Dil kendi yolunu bulur

Doğan HIZLAN
Haberin Devamı

Dil Bayramı'nın 70. yılı kutlandı. Gerçeği kabullenelim ki, Dil Bayramı kutlamalarının eski coşkusu yok. Törenler, rutine bağlandı. Çünkü dil, artık devletin ve kurumların değil gündelik yaşamın denetiminde.

Bilgisayar gibi güzel bir kelimeyi bulan bu toplumun insanları, dilin gelişmesi, kavram oluşturması konusunda bana olağanüstü cesaret ve umut veriyor. Akıl hocalarına pek yüz vermiyor.

Yanlış anlaşılmasın, bilimsel çalışmaları bunun dışında tutuyorum, ben kısır polemiklerden sıkılıyorum.

Yetmişinci yıl kutlamalarını, iki ayrı kuruluş ayrı ayrı gerçekleştirdi.

On iki eylül darbesinden sonra feshedilip yeniden kurulan Türk Dil Kurumu ve kapatılan kurumun üyelerinin oluşturduğu Dil Derneği.

Bir zamanlar, yazarlardan okurlara kadar herkes Türk Dil Kurumu'nun önerilerini kullanır, uygulamalı tartışma başlatırlardı. Artık o dönemi aştık. Dilin gelişimini bir ya da iki kurumun inisiyatifine bırakmıyorlar. Çünkü dil, toplumun gündelik dinamizmi içindeki işlevini kazandı.

Bir başka açıdan, dil, resmiyetin çemberini kırdı, gayrıresmiliğin özgürlüğüne alıştı.

Zorlamanın, tepeden inme önerilerin etkisi yitip gitti.

Şimdiki Türk Dil Kurumu, feshedilen kurumun bir zamanlar çok eleştirdiği yöntemini sürdürüyor.
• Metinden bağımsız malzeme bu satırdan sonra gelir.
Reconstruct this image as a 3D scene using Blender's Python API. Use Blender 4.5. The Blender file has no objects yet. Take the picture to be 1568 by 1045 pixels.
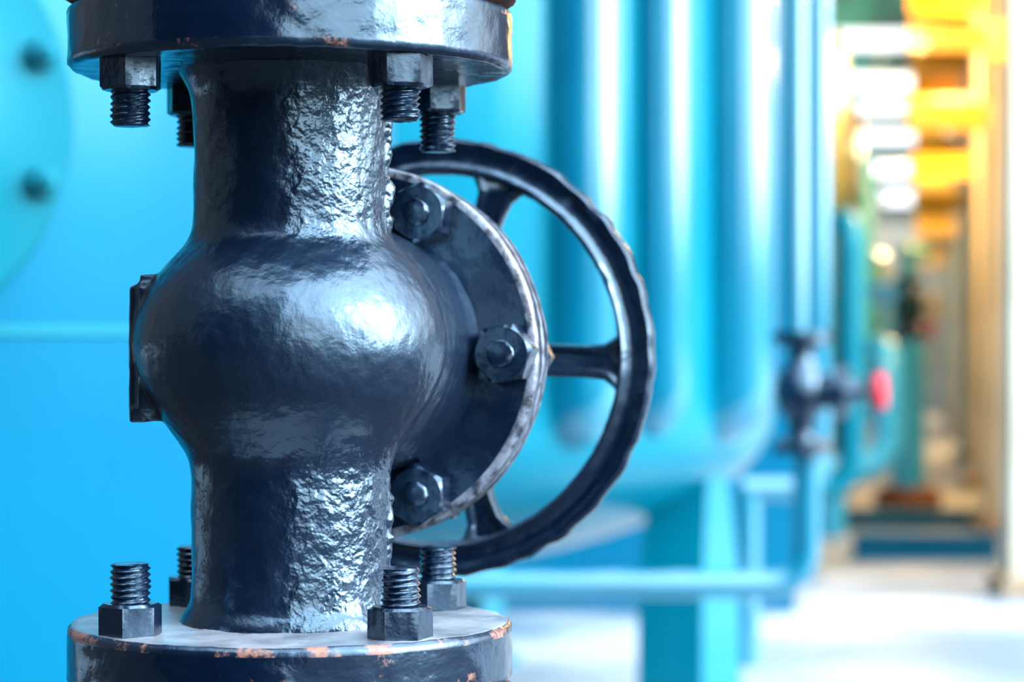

Yeni kelime ve kavram önerileri.

Uydurma, yaşayan Türkçe'ye aykırı itirazlarını yapanlar aynı anlayışın takipçisi oldular.

Gerek özel, gerek resmi bir çok kurum da eski Türk Dil Kurumu'nun mirasından geçiniyor.

Kitapçılarda gördüğüm, sayısını hatırlayamadığım İmla ya da Yazın Kılavuzu adını taşıyan her kitap eski kurumun çıkardığının yeni baskıları.

***

ŞİMDİ, Türk Dil Kurumu'nun gazetelere gönderdiği fakslarda yeni kelime ve kavram önerileri var. Bunların tutma şansının ne olduğu konusunda elimizde bir istatistik yok.

Ancak dilin dinamizmi, gündelik kullanma hızı, bu önerilerin de önüne geçti.

Medya da konuları arasına dili aldı.

Ben bu tavrı destekliyorum. İnsanlar, dillerine sahip çıktılar, konuştukları, yazdıkları dilin güzelliğini, doğruluğunu eleştiriyorlar.

Önceden, kurumların çıkardığı kitaplar yerine şimdi bütün gençlerin elinde iki kişinin kitabını görüyorum.

Biri, Feyza Hepçilingirler'in diğeri de Ülkü Giray''ın.

Konuşmada, yazmada, kitabiliğin dışında kullanılan Türkçe'nin hataları, yanlışları bu kitaplarda var.

Yıllardır yapılan ama topluma ulaşmayan kuramsal çalışmaların yerini uygulama kitapları aldı.

Şairler, yazarlar, arı, duru Türkçe'yle yazıp konuşuyorlar ama Osmanlıca'ya karşı da ilk günlerdeki gibi reddiyeci davranmıyorlar. Arılaşmak bilinci ile dil tadı bir anlaşma yaptı.

Televizyonda ve gazetelerde dil köşeleri var.

Gerçek şu: Dil fanatizmden kurtuldu. Kuralcılığa yan çizdi.

Gazete yazarlarına gönderilen mektuplardan, çekilen fakslardan bu yargımın doğruluğunu destekleyecek malzemeye rastlarsınız.

Dil yanlışları konusunda bir çok okur, gazetedeki köşe yazarlarına baş vuruyor, iki yazar dil tartışmalarının simgesi oldu:

Şiar Yalçın ve Hakkı Devrim.

Bence dil sorunlarını popülerleştiren iki ad.

Çünkü bir gereksinime cevap veriyorlar.

***

BENCE, Türk dili şimdi hayatın içindeki hareketliliğine kavuştu.

Önerileri de, kullanılmayı da rahatça tartışıyor ve bu konuda da resmi bir onaya gerek görmüyor.